Problem Set 01
Ex. 1
skipped
Ex. 2
a
As the recipe is deterministic, i.e generates only one output given the same input, The assignment is valid and the function is well-defined.
For injectivity, we prove the contrapositive; Namely, if $x_0 \neq x_1 \rightarrow f(x_0) \neq f(x_1)$. Since, $x_0 + 1 \neq x_1 + 1$, Their binary representation differs in either the number of bits or in some bit not matching. That unmatching bit cannot be the most significant bit as it’s always 1. Therefore, resulting strings, $f(x_0)$ and $f(x_1)$ are not the same.
For surjectivity, Pick-up any string $w \in {0, 1}^*$ and reverse the recipe to obtain natural number $x$. Namely, add 1 as the most significant bit, interpret string as a binary number, convert to base 10, and finally subtract 1. Clearly $f(x) = w$.
b
Here’s a very illustrative example that achieves an encoding in $\lg a + \lg b$.
(2, 5), converted to binary, (10, 101); add leading zeros so both have the same number of bits, (010, 101).
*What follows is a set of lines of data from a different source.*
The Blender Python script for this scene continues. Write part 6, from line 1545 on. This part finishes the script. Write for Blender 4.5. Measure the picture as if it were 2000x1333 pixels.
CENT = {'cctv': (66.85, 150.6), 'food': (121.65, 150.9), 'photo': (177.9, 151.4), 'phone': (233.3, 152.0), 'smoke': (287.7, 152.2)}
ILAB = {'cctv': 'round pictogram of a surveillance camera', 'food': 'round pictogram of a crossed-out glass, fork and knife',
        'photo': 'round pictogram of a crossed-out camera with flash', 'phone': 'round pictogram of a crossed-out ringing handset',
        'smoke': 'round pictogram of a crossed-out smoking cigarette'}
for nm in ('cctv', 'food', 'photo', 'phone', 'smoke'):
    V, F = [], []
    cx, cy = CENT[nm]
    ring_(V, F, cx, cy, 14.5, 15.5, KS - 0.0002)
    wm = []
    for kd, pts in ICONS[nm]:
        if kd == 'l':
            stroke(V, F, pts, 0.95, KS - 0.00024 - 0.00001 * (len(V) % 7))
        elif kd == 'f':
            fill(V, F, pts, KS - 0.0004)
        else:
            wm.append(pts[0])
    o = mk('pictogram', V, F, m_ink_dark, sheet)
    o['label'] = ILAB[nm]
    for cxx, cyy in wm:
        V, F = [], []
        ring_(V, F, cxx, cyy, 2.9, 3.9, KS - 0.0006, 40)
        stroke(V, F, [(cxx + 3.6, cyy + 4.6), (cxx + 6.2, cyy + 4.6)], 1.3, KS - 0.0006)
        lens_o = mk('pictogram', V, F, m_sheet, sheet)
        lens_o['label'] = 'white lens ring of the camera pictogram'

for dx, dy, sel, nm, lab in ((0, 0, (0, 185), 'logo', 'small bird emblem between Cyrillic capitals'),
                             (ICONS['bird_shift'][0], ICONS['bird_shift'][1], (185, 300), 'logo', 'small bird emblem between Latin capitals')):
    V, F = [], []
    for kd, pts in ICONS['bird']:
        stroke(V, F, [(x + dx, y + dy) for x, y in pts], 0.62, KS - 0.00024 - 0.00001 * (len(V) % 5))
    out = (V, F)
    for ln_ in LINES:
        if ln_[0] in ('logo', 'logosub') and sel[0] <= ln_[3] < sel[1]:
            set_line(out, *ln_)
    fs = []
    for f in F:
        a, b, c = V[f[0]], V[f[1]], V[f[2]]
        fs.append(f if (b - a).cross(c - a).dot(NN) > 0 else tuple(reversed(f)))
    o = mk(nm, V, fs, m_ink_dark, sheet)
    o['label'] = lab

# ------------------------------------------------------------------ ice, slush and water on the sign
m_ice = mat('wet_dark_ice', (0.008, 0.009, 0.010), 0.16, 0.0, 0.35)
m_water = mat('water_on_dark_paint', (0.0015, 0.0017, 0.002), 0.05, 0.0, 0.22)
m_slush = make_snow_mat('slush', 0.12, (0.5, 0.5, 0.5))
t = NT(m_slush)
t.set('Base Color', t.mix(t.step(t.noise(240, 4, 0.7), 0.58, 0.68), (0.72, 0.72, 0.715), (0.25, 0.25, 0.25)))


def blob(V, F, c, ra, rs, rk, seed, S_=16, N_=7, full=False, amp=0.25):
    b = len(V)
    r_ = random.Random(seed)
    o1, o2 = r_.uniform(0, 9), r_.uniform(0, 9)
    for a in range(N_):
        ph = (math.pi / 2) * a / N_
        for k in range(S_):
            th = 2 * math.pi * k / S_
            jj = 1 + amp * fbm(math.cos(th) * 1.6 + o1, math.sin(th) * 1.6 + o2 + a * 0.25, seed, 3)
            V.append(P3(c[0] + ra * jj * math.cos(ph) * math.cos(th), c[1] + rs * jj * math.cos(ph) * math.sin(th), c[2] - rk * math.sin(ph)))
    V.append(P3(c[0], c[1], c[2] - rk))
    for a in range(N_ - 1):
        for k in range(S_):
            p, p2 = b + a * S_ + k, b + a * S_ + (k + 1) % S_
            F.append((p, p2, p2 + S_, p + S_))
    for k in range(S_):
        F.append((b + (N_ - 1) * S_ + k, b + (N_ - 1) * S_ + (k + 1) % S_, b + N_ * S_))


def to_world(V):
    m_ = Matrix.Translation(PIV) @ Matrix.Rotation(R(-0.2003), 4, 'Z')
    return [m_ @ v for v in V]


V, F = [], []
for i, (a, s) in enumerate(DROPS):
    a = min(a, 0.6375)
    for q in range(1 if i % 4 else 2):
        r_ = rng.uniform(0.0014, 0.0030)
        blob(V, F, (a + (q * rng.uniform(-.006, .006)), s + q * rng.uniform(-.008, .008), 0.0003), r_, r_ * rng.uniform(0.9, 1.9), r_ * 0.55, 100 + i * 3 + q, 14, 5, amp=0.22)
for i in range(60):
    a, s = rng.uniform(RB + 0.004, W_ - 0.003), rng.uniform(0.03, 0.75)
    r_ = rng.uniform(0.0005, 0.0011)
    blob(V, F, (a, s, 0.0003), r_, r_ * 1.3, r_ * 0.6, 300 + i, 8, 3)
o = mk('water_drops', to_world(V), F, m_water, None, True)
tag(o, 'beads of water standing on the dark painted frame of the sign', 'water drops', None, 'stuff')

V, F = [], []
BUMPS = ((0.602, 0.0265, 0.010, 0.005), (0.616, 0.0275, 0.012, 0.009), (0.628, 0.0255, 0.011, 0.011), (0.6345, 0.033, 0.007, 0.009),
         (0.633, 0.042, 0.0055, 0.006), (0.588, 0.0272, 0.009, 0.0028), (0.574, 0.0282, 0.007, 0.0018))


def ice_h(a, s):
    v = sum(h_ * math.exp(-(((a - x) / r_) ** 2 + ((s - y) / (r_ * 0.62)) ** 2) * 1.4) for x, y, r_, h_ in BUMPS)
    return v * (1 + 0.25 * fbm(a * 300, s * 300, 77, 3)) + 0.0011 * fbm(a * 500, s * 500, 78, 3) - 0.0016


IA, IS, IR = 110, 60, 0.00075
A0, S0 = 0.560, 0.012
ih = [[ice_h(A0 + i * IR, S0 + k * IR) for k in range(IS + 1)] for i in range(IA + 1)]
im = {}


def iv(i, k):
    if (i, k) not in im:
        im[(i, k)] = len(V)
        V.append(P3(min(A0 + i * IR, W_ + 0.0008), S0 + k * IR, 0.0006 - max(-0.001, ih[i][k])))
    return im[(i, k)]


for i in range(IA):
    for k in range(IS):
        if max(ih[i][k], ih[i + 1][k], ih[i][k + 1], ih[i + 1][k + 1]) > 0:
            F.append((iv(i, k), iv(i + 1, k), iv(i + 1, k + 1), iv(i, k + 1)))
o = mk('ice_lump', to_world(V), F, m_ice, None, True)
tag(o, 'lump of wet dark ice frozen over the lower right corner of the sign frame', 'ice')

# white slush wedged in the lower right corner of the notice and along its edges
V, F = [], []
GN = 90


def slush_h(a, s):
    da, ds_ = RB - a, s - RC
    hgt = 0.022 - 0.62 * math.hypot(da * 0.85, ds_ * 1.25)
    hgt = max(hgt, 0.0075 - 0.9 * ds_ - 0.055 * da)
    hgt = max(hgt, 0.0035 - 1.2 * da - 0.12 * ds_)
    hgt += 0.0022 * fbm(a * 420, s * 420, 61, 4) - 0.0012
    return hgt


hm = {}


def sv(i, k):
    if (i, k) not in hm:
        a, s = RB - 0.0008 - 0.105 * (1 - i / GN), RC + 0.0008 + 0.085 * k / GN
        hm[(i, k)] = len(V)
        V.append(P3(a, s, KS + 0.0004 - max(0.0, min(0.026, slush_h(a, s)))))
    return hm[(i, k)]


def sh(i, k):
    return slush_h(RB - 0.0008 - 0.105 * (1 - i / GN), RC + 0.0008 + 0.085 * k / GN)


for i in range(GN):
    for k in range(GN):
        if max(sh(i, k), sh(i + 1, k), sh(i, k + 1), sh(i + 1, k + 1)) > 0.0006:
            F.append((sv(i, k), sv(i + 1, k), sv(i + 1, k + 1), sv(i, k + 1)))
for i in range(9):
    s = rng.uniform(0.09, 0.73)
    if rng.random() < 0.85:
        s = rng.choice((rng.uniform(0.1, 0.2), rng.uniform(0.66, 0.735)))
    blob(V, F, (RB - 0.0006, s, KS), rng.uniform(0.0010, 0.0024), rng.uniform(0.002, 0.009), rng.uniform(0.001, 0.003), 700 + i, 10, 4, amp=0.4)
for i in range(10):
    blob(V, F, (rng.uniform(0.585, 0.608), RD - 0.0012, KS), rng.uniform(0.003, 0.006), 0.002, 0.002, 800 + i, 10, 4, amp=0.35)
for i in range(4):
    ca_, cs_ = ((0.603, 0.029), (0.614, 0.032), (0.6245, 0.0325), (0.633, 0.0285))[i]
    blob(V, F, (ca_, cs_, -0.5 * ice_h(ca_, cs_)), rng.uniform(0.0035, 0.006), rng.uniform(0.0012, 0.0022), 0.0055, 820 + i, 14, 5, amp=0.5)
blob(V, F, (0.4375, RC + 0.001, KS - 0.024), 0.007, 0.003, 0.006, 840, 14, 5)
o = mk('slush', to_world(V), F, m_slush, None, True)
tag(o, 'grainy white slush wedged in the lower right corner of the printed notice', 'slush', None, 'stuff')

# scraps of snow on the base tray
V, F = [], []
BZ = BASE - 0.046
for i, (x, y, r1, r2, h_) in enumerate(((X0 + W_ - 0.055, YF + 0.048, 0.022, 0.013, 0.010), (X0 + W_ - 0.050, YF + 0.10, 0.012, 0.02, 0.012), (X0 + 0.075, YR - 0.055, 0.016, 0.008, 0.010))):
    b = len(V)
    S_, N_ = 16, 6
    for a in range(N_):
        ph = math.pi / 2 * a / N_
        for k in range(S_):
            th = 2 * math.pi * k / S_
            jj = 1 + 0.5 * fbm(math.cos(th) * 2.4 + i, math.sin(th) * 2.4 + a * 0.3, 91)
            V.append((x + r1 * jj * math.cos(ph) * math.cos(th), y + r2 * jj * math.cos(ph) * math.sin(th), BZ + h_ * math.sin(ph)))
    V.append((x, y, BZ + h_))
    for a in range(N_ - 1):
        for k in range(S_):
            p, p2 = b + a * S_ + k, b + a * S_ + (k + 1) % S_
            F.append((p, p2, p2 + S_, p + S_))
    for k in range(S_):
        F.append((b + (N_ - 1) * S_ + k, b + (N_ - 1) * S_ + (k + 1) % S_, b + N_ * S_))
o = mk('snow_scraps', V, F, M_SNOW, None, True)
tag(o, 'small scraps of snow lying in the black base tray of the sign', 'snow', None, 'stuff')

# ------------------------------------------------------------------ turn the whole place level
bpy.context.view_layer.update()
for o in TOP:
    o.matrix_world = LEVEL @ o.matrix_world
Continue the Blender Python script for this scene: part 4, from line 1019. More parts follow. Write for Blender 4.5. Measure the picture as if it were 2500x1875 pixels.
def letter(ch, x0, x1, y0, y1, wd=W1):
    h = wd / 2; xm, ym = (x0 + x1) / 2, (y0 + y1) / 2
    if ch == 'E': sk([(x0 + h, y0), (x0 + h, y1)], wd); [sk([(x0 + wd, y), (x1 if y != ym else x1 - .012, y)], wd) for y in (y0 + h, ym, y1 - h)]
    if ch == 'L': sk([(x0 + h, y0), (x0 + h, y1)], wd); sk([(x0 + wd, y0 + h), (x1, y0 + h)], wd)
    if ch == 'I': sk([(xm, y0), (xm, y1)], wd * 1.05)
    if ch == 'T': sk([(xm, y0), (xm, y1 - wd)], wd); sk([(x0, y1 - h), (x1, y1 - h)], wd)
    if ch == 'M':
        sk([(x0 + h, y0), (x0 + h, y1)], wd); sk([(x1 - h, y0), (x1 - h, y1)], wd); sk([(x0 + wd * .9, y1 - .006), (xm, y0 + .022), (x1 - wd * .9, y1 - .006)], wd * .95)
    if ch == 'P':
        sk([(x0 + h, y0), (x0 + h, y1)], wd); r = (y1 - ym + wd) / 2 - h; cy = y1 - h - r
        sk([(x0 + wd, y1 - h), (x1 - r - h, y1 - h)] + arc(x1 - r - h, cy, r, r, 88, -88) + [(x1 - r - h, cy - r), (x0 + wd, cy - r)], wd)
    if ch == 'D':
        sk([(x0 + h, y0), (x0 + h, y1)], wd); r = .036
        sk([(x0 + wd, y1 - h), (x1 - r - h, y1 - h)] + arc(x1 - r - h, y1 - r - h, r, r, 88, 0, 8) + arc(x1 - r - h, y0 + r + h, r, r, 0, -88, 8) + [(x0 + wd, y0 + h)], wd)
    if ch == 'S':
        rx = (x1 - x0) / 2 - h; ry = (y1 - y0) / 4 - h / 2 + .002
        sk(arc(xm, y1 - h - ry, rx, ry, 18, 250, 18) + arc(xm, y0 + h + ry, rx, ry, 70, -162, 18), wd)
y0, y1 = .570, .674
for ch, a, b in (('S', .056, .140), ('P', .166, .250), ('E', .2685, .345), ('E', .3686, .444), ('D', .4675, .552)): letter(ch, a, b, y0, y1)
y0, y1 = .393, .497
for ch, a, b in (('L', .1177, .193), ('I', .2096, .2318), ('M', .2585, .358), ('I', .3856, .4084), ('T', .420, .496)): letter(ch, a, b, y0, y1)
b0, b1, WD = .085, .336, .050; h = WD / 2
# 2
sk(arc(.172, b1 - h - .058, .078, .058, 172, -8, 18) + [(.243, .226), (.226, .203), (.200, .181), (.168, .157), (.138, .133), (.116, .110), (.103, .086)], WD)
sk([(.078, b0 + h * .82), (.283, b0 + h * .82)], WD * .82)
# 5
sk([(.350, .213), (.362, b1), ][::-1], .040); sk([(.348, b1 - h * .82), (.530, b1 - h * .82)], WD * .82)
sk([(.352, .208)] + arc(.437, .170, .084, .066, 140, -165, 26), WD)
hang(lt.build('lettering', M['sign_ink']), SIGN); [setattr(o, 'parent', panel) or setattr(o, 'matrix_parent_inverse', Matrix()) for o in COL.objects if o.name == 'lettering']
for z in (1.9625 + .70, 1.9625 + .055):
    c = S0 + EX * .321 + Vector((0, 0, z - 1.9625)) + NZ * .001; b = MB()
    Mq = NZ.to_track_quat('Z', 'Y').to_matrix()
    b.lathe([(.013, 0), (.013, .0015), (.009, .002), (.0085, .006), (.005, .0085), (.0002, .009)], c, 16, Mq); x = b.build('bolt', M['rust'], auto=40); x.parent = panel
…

Finally, Concatenate bit by bit, i.e add the first bit of the first number then first bit of the second then second bit of the first, ..etc, Yielding 011001.
The recipe can easily be rolled back.
Ex. 3
a
Binary search on range (a, a+1, .., b-1, b), where at each step algorithm $D$ is queries on both the first and second halves of the array, Then recursively call the binary search on both halves.
primeFactor( X = array(a, a+1, .., b-1, b) )
if X.length == 1
if D(x)
return X[0]
return FALSE
if X.length == 0
return FALSE
halfIndex = floor(X.length/2)
firstHalf = X[: halfIndex]
secondHalf = X[halfIndex+1 :]
if D(firstHalf)
return primeFactor(firstHalf)
if D(secondHalf)
return primeFactor(secondHalf)
return FALSE
main( X = array (a, a+1, .., b-1, b) )
res = primeFactor(X)
if res == FALSE
print 'no'
else
print 'yes'
Since $m \geq$ length of $X$, Complexity is $O(\lg m)$.
b
Solving decision $D$ by $f$. Compute $f(x) = y$ and check whether $y_i = b$.
y = f(x)
if y[i] == b
return YES
return FALSE
Computing $f$ by $D$. on each bit $x_i$ of $x$, Call $D$ on string x, bit 0, and position i. if result is YES, let $y_i = 0$; if result is NO, let $y_i = 1$. assign $f(x)$ to $y$.
y = []
for i in x.length
res = D(x, 0, i)
if res == YES
y[i] = 0
else
y[i] = 1
return y
Ex. 4
a
Trivially we can transform the input to the form *input#.
Initially the machine is on state $q_0$.
$q_0:$ move right until # is reached, then $q_1$.
$q_1:$ move left until a non-# is reached, then $q_2$.
$q_2:$ if * halt; if 0 print # and $q_3$; if 1 print $ and $q_4$.
$q_3:$ move right until a blank space is reached, then print 0 and $q_5$.
$q_4:$ move right until a blank space is reached, then print 1 and $q_5$.
$q_5:$ move left until # is reached, then $q_1$.
b
skipped
c
Assume andrew id is ac12. f(ac12) = 10000110.
*10000110# is our assumed input. on step 8, machine is on 0 and state $q_0$. On step 9, machine is on # and state $q_0$. On step 10, machine is on state $q_1$.